— Data —
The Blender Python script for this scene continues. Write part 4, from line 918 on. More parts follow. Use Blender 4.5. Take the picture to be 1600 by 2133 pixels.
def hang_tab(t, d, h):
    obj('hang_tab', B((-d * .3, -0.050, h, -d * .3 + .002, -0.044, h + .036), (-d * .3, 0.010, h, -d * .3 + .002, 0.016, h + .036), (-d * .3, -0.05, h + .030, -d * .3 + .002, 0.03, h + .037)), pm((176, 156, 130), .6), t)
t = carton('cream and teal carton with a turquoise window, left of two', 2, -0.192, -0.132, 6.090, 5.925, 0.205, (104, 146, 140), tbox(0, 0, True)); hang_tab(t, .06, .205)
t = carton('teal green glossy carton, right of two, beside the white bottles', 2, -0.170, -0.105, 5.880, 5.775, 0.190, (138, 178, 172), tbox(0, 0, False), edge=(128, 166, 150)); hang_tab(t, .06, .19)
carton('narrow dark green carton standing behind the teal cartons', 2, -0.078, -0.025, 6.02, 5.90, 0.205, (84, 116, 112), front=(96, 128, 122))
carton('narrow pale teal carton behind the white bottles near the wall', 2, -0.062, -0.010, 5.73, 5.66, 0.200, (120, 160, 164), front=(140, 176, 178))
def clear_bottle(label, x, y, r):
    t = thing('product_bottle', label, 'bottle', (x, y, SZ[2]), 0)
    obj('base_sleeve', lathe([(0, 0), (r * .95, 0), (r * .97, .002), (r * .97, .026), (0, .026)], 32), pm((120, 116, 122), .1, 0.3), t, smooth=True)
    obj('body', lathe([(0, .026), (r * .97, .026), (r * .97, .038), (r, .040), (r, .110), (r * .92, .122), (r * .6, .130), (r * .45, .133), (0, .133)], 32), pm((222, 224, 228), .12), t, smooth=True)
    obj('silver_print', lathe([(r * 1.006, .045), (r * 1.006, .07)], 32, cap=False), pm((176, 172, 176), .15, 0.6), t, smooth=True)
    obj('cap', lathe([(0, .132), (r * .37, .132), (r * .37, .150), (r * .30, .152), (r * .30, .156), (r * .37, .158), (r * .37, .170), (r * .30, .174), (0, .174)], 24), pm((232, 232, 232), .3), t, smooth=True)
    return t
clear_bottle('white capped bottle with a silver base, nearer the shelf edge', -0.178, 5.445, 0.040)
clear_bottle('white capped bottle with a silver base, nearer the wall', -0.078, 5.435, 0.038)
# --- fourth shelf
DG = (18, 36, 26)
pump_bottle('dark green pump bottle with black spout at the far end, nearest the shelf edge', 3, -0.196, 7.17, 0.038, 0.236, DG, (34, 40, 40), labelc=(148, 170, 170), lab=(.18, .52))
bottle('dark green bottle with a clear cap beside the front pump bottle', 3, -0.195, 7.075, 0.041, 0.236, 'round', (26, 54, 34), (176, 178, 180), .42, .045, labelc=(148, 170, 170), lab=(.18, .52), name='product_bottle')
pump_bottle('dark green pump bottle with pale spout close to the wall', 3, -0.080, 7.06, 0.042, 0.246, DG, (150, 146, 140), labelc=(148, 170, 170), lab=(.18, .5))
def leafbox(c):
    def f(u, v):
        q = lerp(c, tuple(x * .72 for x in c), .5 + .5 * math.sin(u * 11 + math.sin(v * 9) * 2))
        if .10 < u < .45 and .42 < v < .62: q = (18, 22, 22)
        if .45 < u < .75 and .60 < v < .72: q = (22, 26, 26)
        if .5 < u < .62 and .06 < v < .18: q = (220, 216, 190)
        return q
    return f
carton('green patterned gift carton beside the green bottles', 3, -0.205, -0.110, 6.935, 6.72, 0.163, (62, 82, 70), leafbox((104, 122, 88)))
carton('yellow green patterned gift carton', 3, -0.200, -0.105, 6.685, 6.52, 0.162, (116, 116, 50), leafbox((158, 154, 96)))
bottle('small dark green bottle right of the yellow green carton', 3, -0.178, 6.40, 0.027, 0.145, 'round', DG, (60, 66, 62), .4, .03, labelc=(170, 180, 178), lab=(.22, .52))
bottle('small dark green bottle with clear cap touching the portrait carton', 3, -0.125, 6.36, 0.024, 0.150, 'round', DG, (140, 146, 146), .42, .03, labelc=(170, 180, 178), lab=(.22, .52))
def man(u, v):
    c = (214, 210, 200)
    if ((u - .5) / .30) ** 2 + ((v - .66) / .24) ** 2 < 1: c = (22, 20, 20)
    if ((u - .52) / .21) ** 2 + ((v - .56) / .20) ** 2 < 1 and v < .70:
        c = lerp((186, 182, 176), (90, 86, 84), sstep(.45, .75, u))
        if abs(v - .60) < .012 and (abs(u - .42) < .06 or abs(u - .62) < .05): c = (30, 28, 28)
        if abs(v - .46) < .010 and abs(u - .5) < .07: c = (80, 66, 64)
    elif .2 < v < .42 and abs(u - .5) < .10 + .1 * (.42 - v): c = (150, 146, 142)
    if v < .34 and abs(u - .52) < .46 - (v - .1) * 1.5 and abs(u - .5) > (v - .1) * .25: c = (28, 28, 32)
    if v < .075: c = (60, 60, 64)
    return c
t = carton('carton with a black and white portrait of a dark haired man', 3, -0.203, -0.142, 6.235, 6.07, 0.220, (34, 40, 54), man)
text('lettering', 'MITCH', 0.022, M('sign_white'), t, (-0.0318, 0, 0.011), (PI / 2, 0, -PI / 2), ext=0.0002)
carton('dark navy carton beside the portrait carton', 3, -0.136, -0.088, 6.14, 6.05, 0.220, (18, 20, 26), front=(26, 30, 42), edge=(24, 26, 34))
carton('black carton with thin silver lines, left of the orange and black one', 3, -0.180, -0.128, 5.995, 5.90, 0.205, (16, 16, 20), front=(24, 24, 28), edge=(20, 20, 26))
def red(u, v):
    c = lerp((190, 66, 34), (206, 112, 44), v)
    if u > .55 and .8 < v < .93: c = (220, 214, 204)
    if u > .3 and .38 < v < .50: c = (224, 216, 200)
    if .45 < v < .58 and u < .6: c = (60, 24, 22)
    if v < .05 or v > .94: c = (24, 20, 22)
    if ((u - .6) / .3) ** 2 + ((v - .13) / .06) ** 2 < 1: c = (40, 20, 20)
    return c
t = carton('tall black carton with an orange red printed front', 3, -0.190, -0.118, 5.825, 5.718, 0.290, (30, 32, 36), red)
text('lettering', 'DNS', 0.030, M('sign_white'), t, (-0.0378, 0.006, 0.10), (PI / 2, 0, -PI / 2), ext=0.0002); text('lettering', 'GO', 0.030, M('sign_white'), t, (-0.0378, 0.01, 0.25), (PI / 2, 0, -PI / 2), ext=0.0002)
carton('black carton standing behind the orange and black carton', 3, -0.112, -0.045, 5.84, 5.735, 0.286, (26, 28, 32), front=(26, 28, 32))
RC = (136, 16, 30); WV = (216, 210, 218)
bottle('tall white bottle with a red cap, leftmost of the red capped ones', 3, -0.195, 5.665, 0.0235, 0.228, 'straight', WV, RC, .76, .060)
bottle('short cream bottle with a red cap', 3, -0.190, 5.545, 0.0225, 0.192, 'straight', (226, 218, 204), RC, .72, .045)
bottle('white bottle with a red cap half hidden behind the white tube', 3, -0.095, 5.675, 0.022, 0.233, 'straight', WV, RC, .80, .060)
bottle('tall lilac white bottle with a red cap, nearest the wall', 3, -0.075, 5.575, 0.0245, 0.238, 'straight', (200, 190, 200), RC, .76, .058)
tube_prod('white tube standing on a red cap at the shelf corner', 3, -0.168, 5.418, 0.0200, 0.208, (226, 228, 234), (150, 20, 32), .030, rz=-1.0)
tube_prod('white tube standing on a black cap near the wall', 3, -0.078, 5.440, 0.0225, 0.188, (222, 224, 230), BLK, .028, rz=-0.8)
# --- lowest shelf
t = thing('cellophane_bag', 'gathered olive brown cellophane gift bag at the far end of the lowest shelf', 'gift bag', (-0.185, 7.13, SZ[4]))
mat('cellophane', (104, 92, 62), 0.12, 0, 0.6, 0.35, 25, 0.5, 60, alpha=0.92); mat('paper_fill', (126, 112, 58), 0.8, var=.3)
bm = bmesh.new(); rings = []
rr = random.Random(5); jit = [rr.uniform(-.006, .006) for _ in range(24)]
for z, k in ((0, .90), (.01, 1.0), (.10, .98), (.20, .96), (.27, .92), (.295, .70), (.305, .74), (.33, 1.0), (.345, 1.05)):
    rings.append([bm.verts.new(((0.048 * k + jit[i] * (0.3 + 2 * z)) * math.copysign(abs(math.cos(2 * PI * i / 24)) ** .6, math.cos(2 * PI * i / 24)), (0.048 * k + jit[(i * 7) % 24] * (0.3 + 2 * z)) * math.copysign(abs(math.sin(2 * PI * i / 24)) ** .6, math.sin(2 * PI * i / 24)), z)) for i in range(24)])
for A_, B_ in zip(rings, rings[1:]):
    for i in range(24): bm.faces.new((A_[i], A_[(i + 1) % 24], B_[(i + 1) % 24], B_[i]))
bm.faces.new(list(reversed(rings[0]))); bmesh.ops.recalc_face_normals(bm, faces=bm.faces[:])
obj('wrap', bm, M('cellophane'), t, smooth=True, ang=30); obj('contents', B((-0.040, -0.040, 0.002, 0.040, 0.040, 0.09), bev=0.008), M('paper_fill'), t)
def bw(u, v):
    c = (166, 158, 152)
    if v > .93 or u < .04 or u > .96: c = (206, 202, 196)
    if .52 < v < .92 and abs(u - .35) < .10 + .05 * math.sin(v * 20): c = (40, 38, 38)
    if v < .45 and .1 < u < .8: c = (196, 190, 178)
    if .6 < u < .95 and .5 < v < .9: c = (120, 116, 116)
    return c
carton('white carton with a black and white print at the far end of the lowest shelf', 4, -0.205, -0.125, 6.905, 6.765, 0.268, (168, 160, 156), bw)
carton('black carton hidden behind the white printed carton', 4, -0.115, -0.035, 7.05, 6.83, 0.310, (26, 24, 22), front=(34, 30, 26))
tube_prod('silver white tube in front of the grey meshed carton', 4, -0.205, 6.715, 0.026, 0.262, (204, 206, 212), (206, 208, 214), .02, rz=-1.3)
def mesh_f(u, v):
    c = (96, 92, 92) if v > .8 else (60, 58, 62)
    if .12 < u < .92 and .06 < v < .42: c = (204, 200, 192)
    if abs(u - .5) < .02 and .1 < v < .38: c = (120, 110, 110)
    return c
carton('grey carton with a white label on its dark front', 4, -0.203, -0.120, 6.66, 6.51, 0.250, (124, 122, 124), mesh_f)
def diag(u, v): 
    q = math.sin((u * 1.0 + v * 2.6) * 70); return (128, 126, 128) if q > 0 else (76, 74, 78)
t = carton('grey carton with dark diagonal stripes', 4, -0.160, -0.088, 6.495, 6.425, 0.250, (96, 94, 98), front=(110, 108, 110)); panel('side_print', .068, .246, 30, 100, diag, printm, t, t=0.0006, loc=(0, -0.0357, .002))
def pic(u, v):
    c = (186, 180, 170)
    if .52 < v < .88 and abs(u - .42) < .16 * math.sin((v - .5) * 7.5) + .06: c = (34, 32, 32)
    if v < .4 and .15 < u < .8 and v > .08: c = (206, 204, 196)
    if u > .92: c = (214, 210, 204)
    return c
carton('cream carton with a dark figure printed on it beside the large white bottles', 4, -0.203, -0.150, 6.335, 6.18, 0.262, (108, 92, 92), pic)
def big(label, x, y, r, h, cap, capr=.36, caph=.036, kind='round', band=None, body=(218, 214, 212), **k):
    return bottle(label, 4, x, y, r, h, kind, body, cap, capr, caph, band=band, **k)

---

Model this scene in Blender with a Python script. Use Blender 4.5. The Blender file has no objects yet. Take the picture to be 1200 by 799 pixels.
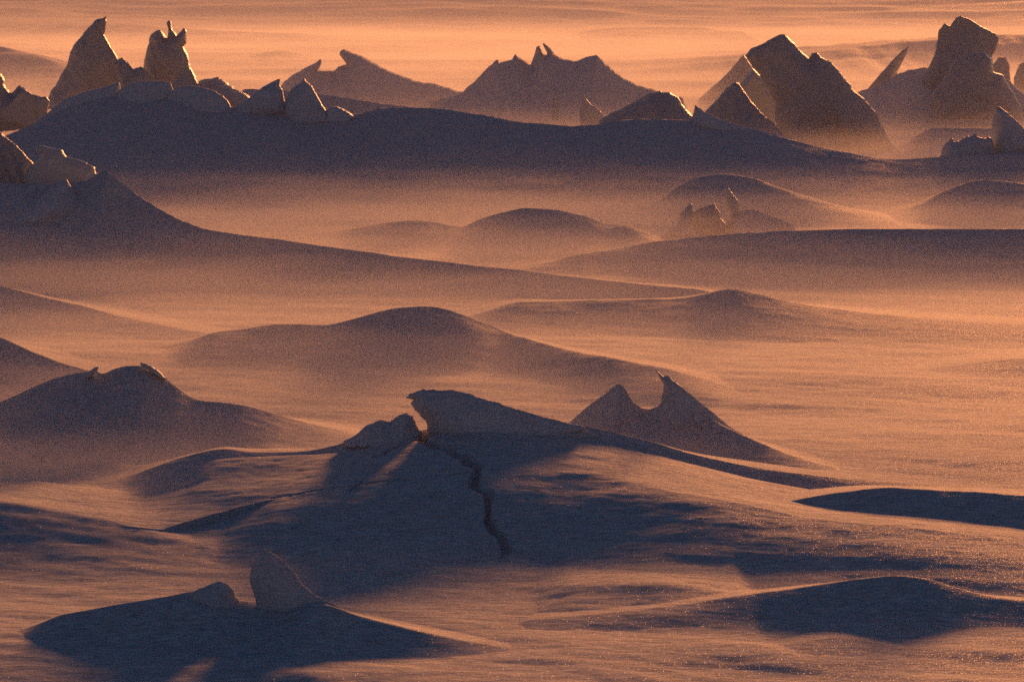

— Your task —
Determine how many lines of the data contain "Blender" and give nothing but that number.

— Exercise result —
2